▶ _Goal_:
Gather the lines from the material that contain "scene".

● ● ● ●

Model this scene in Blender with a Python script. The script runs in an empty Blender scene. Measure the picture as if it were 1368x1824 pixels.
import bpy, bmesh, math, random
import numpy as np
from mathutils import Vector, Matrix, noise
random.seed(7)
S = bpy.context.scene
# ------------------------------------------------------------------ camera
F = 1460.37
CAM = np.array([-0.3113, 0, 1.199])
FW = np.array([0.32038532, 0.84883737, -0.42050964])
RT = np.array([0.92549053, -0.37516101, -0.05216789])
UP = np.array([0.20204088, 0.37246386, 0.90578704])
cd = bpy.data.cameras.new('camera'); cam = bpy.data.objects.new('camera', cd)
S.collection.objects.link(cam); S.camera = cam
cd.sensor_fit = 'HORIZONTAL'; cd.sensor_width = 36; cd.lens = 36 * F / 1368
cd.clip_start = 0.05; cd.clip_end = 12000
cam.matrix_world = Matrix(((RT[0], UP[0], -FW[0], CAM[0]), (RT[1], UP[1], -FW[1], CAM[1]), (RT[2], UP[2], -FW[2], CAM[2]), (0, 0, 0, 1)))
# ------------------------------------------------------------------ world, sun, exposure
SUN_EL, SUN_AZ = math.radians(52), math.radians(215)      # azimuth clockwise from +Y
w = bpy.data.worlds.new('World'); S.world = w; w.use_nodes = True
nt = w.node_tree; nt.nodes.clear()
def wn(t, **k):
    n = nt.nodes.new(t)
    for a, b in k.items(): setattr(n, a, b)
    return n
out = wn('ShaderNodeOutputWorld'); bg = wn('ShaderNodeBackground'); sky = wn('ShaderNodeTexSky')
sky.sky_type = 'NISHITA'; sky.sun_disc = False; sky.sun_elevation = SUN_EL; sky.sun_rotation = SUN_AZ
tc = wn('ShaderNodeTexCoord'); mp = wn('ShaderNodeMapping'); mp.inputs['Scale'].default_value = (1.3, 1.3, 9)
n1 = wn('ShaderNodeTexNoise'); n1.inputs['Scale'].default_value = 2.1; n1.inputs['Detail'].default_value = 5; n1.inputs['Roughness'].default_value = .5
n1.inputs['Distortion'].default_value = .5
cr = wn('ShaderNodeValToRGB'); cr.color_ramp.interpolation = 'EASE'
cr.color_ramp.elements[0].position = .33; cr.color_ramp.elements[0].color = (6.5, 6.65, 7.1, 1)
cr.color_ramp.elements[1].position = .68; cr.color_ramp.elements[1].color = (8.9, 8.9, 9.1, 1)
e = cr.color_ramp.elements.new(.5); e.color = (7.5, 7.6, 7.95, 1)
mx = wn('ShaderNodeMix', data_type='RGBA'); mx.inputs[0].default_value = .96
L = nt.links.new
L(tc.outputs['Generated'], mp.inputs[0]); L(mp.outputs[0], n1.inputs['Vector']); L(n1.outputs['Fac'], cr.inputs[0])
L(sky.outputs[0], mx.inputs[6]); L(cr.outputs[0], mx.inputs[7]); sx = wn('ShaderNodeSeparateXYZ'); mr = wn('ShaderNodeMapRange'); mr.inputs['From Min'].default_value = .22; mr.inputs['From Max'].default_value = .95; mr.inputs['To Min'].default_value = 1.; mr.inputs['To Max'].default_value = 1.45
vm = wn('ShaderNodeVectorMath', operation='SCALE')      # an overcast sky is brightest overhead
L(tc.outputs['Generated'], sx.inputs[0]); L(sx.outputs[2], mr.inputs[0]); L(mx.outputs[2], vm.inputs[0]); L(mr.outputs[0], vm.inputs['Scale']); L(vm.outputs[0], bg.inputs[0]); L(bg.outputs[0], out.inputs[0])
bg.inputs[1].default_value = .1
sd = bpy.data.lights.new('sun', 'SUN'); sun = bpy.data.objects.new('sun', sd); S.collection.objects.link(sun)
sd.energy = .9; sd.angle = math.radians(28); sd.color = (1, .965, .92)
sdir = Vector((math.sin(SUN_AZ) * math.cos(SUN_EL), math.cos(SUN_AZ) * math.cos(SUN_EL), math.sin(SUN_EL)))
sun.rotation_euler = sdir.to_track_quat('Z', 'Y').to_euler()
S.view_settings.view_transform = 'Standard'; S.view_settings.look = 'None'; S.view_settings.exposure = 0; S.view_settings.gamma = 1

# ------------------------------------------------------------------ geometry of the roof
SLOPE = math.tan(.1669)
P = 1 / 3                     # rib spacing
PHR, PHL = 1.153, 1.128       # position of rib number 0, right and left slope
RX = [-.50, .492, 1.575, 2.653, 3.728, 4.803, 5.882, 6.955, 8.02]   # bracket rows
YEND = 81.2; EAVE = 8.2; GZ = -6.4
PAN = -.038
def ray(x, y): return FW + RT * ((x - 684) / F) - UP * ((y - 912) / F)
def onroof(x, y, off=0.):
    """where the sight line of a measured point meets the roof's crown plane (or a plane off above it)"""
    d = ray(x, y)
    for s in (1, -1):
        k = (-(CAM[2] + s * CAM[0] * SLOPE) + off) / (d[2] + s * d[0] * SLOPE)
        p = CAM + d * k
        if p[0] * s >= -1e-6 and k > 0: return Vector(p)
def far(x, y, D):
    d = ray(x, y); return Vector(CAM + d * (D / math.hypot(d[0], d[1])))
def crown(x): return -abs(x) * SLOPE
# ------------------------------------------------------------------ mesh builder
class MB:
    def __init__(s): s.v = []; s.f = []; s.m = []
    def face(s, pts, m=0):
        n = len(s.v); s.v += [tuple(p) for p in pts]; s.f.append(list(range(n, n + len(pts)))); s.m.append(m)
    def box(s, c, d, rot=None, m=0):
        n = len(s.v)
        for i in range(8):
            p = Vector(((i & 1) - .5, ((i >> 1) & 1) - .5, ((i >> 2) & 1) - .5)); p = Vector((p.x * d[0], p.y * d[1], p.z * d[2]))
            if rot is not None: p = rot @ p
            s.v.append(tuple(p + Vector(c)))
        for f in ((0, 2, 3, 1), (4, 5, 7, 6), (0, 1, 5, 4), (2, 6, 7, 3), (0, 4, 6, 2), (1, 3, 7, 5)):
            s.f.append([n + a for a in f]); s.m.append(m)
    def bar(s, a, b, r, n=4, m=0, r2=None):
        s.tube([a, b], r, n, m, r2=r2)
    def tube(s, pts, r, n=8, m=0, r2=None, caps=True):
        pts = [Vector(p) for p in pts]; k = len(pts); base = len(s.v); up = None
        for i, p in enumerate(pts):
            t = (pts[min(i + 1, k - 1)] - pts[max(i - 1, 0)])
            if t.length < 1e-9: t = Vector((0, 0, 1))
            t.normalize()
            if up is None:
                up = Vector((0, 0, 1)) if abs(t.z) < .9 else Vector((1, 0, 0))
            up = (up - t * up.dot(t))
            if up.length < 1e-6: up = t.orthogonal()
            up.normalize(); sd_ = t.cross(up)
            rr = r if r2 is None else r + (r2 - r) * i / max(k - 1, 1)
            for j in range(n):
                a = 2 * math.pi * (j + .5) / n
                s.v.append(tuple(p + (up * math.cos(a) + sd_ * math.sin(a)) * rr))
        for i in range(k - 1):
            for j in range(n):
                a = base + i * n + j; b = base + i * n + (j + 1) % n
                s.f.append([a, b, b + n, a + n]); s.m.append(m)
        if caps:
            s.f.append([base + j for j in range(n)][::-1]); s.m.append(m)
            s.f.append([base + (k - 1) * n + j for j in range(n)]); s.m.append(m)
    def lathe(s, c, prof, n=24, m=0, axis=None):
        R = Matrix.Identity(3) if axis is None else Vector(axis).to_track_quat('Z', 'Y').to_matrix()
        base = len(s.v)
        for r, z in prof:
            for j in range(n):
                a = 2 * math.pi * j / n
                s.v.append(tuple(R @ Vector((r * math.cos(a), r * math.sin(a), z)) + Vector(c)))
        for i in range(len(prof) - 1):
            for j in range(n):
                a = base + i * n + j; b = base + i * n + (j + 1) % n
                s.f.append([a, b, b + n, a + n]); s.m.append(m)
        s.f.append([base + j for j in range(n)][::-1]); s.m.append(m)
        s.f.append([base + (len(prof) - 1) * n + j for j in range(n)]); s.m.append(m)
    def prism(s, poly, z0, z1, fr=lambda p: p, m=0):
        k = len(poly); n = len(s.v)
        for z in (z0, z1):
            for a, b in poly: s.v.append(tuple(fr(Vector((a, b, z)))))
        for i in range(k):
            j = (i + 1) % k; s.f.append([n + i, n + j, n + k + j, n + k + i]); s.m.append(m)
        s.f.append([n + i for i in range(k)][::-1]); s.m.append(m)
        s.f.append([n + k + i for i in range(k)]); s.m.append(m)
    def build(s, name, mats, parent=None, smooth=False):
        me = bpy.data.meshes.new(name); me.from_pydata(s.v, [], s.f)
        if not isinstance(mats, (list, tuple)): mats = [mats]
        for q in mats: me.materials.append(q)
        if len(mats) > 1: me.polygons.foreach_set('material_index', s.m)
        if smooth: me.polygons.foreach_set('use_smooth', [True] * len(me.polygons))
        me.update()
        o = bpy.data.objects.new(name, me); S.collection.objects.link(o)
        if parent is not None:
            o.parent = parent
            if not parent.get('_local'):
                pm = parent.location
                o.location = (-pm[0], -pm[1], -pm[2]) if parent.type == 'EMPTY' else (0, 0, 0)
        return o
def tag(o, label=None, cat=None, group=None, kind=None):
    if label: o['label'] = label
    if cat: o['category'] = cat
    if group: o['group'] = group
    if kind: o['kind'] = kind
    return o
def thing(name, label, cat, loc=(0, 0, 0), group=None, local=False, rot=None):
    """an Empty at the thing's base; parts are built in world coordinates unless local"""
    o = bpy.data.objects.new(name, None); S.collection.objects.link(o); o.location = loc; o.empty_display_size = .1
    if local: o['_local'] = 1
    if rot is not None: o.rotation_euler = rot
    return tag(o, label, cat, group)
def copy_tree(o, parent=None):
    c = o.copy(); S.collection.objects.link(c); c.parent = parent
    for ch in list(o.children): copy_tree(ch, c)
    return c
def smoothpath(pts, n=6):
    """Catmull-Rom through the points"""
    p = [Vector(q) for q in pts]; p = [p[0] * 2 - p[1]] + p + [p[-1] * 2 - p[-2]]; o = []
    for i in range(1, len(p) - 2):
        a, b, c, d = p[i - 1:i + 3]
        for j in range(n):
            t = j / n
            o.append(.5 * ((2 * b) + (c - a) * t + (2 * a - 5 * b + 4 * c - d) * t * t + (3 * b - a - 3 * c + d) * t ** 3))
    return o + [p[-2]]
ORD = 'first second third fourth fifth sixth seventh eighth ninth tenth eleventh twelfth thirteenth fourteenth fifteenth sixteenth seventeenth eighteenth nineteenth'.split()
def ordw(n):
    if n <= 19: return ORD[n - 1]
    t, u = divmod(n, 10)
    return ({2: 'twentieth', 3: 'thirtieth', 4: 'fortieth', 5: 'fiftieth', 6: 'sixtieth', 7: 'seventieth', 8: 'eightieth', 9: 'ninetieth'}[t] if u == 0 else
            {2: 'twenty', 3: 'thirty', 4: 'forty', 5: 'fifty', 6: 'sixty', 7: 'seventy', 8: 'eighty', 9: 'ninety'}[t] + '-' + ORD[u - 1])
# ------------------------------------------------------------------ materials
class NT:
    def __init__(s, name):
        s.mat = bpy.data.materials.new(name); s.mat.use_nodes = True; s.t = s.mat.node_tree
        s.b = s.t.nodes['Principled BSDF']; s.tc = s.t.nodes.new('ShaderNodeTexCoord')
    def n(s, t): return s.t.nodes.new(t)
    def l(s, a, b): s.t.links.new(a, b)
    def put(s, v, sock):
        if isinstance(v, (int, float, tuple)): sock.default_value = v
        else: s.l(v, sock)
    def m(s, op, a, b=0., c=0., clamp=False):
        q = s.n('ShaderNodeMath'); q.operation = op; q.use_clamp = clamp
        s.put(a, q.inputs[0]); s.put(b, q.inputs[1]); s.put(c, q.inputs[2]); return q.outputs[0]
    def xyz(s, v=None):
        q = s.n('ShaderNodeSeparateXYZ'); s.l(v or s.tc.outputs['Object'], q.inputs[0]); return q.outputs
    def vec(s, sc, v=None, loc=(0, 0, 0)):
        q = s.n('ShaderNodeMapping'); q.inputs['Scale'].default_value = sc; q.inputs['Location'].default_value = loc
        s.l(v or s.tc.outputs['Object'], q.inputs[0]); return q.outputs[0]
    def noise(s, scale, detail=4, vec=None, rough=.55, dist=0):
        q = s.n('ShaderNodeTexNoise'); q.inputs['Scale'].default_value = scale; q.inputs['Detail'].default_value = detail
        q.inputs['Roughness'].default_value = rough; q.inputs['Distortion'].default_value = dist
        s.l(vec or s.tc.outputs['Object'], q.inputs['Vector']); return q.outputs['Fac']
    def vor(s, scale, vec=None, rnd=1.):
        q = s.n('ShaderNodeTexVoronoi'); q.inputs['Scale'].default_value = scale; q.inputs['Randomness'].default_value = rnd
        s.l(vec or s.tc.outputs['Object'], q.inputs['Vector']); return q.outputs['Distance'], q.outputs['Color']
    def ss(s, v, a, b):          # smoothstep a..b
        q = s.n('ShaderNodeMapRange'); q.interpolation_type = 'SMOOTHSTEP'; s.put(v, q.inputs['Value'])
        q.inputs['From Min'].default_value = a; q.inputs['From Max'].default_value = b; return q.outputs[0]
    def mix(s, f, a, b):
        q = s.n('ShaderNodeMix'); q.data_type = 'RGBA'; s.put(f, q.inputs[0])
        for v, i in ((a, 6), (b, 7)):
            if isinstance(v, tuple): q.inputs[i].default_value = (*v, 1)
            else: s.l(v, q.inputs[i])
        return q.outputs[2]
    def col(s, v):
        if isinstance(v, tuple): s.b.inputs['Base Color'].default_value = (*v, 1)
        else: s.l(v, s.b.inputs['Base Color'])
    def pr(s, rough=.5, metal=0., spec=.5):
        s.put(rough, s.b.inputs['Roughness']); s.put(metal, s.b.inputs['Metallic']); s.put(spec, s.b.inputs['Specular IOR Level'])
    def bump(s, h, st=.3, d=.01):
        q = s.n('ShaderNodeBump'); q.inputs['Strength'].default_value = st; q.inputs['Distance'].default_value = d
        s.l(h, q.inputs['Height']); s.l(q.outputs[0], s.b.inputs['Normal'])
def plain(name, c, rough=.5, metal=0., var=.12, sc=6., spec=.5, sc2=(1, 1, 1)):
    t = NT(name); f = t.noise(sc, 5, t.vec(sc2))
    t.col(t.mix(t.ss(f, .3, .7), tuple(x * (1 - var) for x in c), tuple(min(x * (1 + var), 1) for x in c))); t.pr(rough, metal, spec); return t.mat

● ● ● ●

▶ _Response to this exercise_:
Model this scene in Blender with a Python script. The script runs in an empty Blender scene. Measure the picture as if it were 1368x1824 pixels.
S = bpy.context.scene